IN SEVENTH HEAVEN: Gospel star Lungisani Ntuli's mother Dudu Ntuli, centre, flanked by friends, relatives and neighbours who rushed to her house to congratulate the family after her son was named the winner of the music reality show I Want to Sing Gospel. Lungisani also walked away with R100000 and a recording deal with Lindelani Mkhize Entertainment. . Pic. Thuli Dlamini. 7/10/08. © Sowetan.
IN SEVENTH HEAVEN: Gospel star Lungisani Ntuli's mother Dudu Ntuli, centre, flanked by friends, relatives and neighbours who rushed to her house to congratulate the family after her son was named the winner of the music reality show I Want to Sing Gospel. Lungisani also walked away with R100000 and a recording deal with Lindelani Mkhize Entertainment. . Pic. Thuli Dlamini. 7/10/08. © Sowetan.

Canaan Mdletshe

Canaan Mdletshe

From a poor background plagued with sickness, pain and suffering, 25-year-old budding gospel artist, Lungisani Ntuli, is a role model.

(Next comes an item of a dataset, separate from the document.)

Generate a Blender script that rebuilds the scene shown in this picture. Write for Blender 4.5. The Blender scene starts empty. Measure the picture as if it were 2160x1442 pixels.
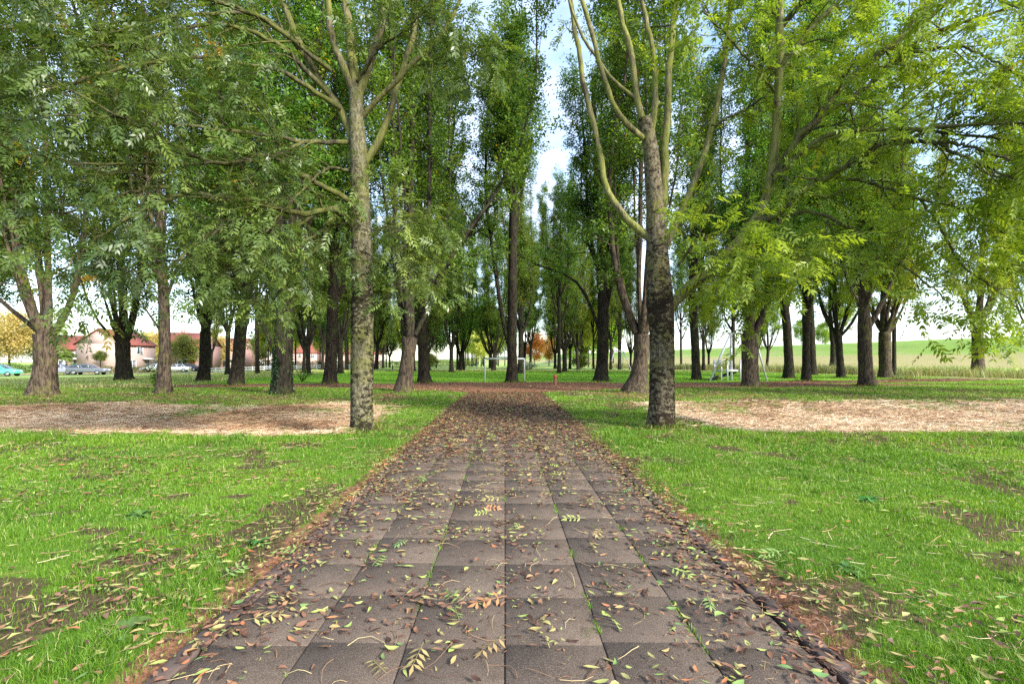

Ntuli, from Inanda outside Durban, is the second child in a family of three.

He won the music reality show I want to Sing Gospel and took home a whopping R100000 and a recording deal with Lindelani Mkhize Entertainment.

Speaking to Sowetan in the family's three-roomed house, his unemployed and illiterate mother Duduzile Ntuli, 48, said she still could not believe it's true.

"I feel like I'm dreaming and someone is going to wake me up and tell me that it's not true.

"I still can't believe that my own Lungisani has won as other contestants were also excellent.

"When he was announced the winner, I cried so much that I had a headache," she said.

Ntuli said she still cries "tears of joy" whenever she thinks back to the time Lungisani was sick.

"He must have been seven years old when he had severe stomach pains. I remember that I would stay awake the whole night looking after him.

"There were times when I gave up on him and prayed to God that it would be OK if He took him because of the pain he was going through," said a sobbing Ntuli.

While was growing up, Lungisani always said he wanted a well-paying job so he could pull his family out of poverty, she said.

"After completing his matric, we did not have money to send him to a tertiary institution, so he searched for temporary employment and was lucky to be employed at Mtshebheni police station as a cleaner," she said.

She said Lungisani used to travel on foot from home to work because his salary was used to buy food for the family.

"As time went on, he bought himself a bicycle to travel to work, and one day he fell from it.

"His colleagues and police came to check up on him, and that made me realise he was very special."

Ntuli is expected to return home on Sunday where throngs of locals will gather to give him a hero's welcome.